TV Santosh says, “I liked the idea of art having a socially constructive function — like theyyam is an artform powerful enough to heal people. We used to think artists couldn’t do anything because they were weak.” Santosh’s work reveals a disenchantment with the possibilities of technology and the havoc it can wreak — the Bhopal gas tragedy and the Chernobyl nuclear explosion are reflected in his monumental paintings that themselves seem to give off a radioactive heat.

But not all artists come from a politicised background. Baiju Parthan, widely recognized as an intellectual among his peers, is different from everyone else in the art scene. “He’s very reclusive, has his own world contrary to any other artist in India. He has his own original language using information, science, comparative mythologies,” says Komu.

But perhaps more than place of origin, it was the act of migration that impacted the Malayali artist. “There is also a big difference between small town Kerala artists and Bombay artists — the sensibility of somebody who is transplanted, rootless, trying to find their moorings,” says Parthan. “And this process gives them a different way of looking: a sense of loss, of humour. I don’t think someone brought up in Delhi has that same attitude — they tend to be very serious while these guys are fascinated by the urban, but also contemptuous of it.” “The culture of migration is very much a part of Kerala. and it’s a language used by a lot of Malayalis. Often what people can’t see from the inside, those from the outside can,” says Komu.

Malayali artist were also grouped together based on their use of media generated images rendered in a photorealist style. Known as “neomediatic realism”, it was fuelled by a sudden confrontation with satellite tv and the Internet. But for early adopters, neomediatic realism offered a singular form of expression. “I would get photos from different kinds of media. I found that if I made it a negative and manipulated it, it became a universal image,” says Santosh. Parthan’s interest in media arose out of a concern for how the world is created. “Images that have so much potential today, are tomorrow’s trash. I started to retrieve these images, to signify them and turn them into collectibles. I had a reason for it. But most critics didn’t care to look deeper— they considered it a fad, a quick sell.”

But neomediatic realism as practiced by these artists transformed art in India by making it attractive to a new breed of collectors. “A lot of people wanted to buy art, but couldn’t relate to extremely minimal abstract art.

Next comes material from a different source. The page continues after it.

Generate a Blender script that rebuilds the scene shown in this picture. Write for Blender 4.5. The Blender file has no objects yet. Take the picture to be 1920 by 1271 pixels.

They saw these recognizable, well rendered images, and they could immediately connect to it,” says Parthan. “In the 1990s, the new nri collector — many of whom were Sindhis — didn’t want European stuff, they wanted Indian.” Thanks to their patronage, figuration came back in a big way. Now many art institutions are run by Sindhis who really revitalised the whole scene.”

This revitalisation has brought about the drama of today’s Indian art market. “Now everybody wants to be an artist because of the fame, the money,” says Jyothi Basu. But has this brought about any competitiveness among the Kerala artists? “No not at all. In fact we sit and discuss our work a lot,” Santosh says. “It’s more like we are competitive with ourselves.” In fact, everyone agrees that after leaving the pessimism and difficulties of Kerala behind, Malayali artists tend to work very hard. “Maybe that insecurity of not having a grounding makes you go that extra mile. Those artist who have achieved something are passionate —they’ll work 18-19 hours a day,” says Parthan. Migrating outside the state though vital to artistic growth was an opportunity unavailable to women in what Komu describes as “a male chauvinist society. and which might explain the dearth of female artist from Kerala.

For Basu, who worked for years as a set designer, success did not come easy. “There came a time when I was too conscious of political issue, so I stopped.” he recalls. “Work became a burden. Art is supposed to be a means whereby you don’t have to suffer again. There is already so much suffering in the world.”